Of importance to note is that while still an Anglican adherent, in the late 1950s, he co-founded the FGCK together with some Europeans: the Raatikeinen sisters, Alma, Eva and Pave Kusmin, and his wife Vieno Kusmin, all from the United Kingdom and Finland under the auspices of the Pentecostal Assembly of Canada (PAOC). It became the Finland Free Foreign Mission (FFFM), renamed Fida International. Fida International was finally renamed the Full Gospel Churches of Kenya (FGCK). It was subsequently placed under the trustee of local Kenyan people, after it was registered by Kenya's "registrar of societies by that name."23 Was he a double dealer? Certainly, this represents the most controversial part of his lifetime.
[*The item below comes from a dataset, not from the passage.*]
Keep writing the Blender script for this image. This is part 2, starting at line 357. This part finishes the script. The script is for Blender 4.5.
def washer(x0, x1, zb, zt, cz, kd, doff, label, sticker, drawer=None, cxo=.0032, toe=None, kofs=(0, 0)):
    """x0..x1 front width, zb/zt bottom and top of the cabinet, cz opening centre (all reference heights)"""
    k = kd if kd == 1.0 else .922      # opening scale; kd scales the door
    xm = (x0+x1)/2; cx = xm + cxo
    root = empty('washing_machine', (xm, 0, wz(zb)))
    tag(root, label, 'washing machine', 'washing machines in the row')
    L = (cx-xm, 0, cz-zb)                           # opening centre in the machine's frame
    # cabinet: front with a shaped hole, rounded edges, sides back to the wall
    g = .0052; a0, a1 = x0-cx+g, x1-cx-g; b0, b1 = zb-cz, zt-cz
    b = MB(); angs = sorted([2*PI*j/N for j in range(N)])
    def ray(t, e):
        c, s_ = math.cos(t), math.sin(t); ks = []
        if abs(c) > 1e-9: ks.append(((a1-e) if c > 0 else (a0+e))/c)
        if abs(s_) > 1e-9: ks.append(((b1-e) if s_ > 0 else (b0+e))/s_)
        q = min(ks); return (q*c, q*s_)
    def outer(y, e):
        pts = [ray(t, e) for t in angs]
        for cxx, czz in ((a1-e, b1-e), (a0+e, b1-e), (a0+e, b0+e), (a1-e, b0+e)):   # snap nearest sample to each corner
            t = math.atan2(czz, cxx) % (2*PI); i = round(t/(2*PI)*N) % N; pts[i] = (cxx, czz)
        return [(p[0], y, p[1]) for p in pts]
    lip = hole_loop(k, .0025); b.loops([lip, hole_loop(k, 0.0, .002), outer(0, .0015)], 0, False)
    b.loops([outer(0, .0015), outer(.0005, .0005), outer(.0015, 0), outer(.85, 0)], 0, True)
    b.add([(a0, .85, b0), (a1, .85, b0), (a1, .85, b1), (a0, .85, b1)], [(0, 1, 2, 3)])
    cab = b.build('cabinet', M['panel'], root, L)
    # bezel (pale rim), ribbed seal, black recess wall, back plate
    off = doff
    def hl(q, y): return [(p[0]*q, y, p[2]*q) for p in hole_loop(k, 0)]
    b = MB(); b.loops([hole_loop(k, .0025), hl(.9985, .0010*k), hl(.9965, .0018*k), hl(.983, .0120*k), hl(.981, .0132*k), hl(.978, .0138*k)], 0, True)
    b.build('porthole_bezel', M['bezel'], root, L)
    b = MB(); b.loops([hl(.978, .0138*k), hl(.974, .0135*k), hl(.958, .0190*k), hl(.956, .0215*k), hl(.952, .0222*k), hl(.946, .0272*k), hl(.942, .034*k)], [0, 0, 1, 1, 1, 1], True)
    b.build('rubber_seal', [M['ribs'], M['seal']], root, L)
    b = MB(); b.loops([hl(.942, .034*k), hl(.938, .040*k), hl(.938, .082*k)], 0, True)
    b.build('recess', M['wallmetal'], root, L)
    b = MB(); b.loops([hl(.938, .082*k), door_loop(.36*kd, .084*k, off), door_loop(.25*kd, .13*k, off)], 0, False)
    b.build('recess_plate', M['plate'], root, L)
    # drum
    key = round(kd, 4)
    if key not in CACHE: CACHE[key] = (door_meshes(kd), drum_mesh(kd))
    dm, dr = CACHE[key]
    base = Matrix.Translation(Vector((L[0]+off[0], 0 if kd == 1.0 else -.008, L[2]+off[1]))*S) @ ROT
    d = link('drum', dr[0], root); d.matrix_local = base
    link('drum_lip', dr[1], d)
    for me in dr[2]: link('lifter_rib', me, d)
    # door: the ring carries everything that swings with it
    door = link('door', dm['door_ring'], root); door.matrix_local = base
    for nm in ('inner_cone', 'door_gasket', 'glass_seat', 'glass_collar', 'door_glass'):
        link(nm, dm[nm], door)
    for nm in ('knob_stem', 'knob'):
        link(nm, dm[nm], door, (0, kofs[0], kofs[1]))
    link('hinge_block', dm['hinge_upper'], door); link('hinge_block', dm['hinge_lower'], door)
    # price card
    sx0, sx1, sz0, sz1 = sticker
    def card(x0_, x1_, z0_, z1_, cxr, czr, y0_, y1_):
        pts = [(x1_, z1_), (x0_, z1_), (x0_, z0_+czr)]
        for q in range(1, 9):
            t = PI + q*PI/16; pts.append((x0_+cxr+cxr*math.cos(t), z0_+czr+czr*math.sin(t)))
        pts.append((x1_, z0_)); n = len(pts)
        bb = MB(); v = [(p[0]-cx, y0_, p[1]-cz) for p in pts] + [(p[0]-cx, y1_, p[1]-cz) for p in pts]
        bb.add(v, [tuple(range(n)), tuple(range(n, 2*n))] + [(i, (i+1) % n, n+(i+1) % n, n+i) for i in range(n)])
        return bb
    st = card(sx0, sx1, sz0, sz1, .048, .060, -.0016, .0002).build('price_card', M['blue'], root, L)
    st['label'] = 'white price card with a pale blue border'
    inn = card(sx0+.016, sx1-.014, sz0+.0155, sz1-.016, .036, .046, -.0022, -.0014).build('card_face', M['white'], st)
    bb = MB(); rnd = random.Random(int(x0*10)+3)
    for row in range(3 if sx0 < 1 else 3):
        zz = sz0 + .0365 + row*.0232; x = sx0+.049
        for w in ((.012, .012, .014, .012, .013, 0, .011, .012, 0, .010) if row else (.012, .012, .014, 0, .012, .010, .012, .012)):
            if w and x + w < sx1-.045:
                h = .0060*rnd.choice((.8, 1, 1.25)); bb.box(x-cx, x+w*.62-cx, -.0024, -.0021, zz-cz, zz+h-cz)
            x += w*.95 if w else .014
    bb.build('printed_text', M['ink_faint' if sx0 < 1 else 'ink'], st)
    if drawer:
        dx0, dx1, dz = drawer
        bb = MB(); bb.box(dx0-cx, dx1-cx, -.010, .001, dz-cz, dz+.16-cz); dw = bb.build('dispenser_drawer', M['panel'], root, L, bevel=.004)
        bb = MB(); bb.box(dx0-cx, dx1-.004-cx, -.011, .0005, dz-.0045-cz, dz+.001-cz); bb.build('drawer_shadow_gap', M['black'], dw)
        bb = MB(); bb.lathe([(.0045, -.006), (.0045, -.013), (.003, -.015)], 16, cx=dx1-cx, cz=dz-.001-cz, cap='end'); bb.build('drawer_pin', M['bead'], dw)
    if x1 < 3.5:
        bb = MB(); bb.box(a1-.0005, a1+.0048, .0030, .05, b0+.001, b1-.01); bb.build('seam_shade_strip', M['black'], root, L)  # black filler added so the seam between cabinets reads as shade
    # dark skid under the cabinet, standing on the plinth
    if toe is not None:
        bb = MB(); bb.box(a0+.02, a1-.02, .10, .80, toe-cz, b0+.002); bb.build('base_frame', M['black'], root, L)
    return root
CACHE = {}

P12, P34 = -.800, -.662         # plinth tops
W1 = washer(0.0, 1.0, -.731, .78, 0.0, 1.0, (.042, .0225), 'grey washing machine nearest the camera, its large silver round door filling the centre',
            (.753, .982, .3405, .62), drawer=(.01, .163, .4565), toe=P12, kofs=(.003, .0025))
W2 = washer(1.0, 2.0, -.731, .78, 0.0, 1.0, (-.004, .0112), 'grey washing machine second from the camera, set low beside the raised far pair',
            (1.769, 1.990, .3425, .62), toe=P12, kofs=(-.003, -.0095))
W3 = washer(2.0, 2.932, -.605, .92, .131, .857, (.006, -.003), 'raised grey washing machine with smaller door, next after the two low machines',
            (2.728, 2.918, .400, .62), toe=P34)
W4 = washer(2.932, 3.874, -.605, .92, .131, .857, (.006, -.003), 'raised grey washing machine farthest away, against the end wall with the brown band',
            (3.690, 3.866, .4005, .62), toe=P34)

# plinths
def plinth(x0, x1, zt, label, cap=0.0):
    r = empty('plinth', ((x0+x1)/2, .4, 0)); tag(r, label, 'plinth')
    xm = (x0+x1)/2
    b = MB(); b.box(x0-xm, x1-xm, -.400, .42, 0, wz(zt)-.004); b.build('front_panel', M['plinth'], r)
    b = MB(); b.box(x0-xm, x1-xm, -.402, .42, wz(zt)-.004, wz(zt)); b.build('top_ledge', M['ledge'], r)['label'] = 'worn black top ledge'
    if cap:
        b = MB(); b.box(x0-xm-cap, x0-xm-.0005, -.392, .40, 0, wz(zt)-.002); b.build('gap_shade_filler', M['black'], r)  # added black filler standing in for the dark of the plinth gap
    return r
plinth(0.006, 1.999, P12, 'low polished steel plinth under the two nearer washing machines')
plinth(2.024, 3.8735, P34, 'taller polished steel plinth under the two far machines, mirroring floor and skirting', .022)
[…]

Although, his dalliance with the Finnish Pentecostals who had visited his home area was initially meant for mere Christian revival, it may be deemed suspicious that he worked and/or teamed up with "strangers" without first resigning from the Anglican Church. Was he weighing his options, and does this affect his legacy as the pioneer leader of the FGCK in his locality? Or, did his "philosophy" of oral liberation theology for mass consumption drive him this far? Was he looking for an opportunity to take his liberating gospel through Afro-Pentecostalism?

 

Mwai-Mabiu's Afro-Pentecostal Theology

Mwai-Mabiu's FGCK theology is Afro-Pentecostal and resonates well with other related outfits in Kenya, such as "Mombasa Pentecostal Churches (MPC), Deliverance Church of Kenya (DCK), Jesus Is Alive Ministries (JIAM-Nairobi), Jesus Celebration Centre (JCC-Mombasa), Neno Evangelism Ministries, The Happy Churches, Faith Evangelistic Ministries, Jubilee Christian Centre (JCC-Nairobi), Christ is the Answer Ministries (CITAM-Nairobi), and the Winners Chapel International Ministries, among others."24 Like in Mwai-Mabiu's FGCK outfit, they all emphasise not just the teaching and practice of the baptism of the Holy Spirit, but also the power of speaking in tongues (glossolalia) as the key mark of the outpouring of the Holy Spirit. As Gathogo has noted, "a person who does not have the gift of speaking in tongues [glossolalia] is encouraged to pray for it plus other supernatural gifts such as prophesying, discerning and healing among others."25 In the nature of things, Ogbu U. Kalu fittingly states that the major contribution of Pentecostalism to African Christianity is:

How they address the continued reality of the forces expressed in African cultural forms. Contrary to the early missionary attitude which urged rejection, Pentecostals take the African map of the universe seriously; accepting that culture is both a redemptive gift as well as capable of being hijacked.26

In Mwai-Mabiu's specific case, he advances an Afro-Pentecostalism ideology of oral "liberation theology" through his preaching and evangelism. By this Afro-Pentecostal liberating theologies, he offers counselling, teaching women couples, pastors, elders and shepherds (as a roving pastor), as he seeks to empower them for "self-liberation," as he calls it. In the researcher's view, Mwai-Mabiu's empowering theology is largely a post-1988 retirement theology, though he claims to have engaged in it even before his retirement. Like Paulo Freire, the Brazilian educationist, he appears to prefer offering education for all philosophy, as a means of liberating the masses, and eventually takes the blessings to all. As noted in Gathogo, Freire propounded the view that "all people can learn, and therefore education should be for all; and dispelled the notion that the illiterate are too ignorant to learn."27

Apart from his pietistic stand, Mwai-Mabiu-like other Afro-Pentecostal leaders in the twenty-first century Kenya-has a penchant for new science and technology, which he sees as God's vehicles for human salvation and growth. Hence, unlike his earlier stance in the twentieth century, his twenty-first century position is punctuated by a full embrace of science and technology, though under caution-as some youths may get misled by "extreme" societies. In his mass liberating education-that has been compared with that of Paulo Freire-Mwai-Mabiu seeks to accommodate the youth in his schema of liberation by embracing information communication technology (ICT). It is no wonder that there are pockets of his colleagues in the Afro-Pentecostal wing that have continued to resist science and technology, as they equate it with a deviation and/or "secularising" agent. By embracing everyone in his Afro-Pentecostal liberating theology, does he seek to re-interpret St Paul in 1 Corinthians 9:22, when he says: "To the weak I became weak, to win the weak. I have become all things to all people so that by all possible means I might save some?" And can't this compromise the church in some circumstances? Certainly, "pastoral education for all" has been his theo-ecclesial signature that befittingly underlines his ecclesiastical principles.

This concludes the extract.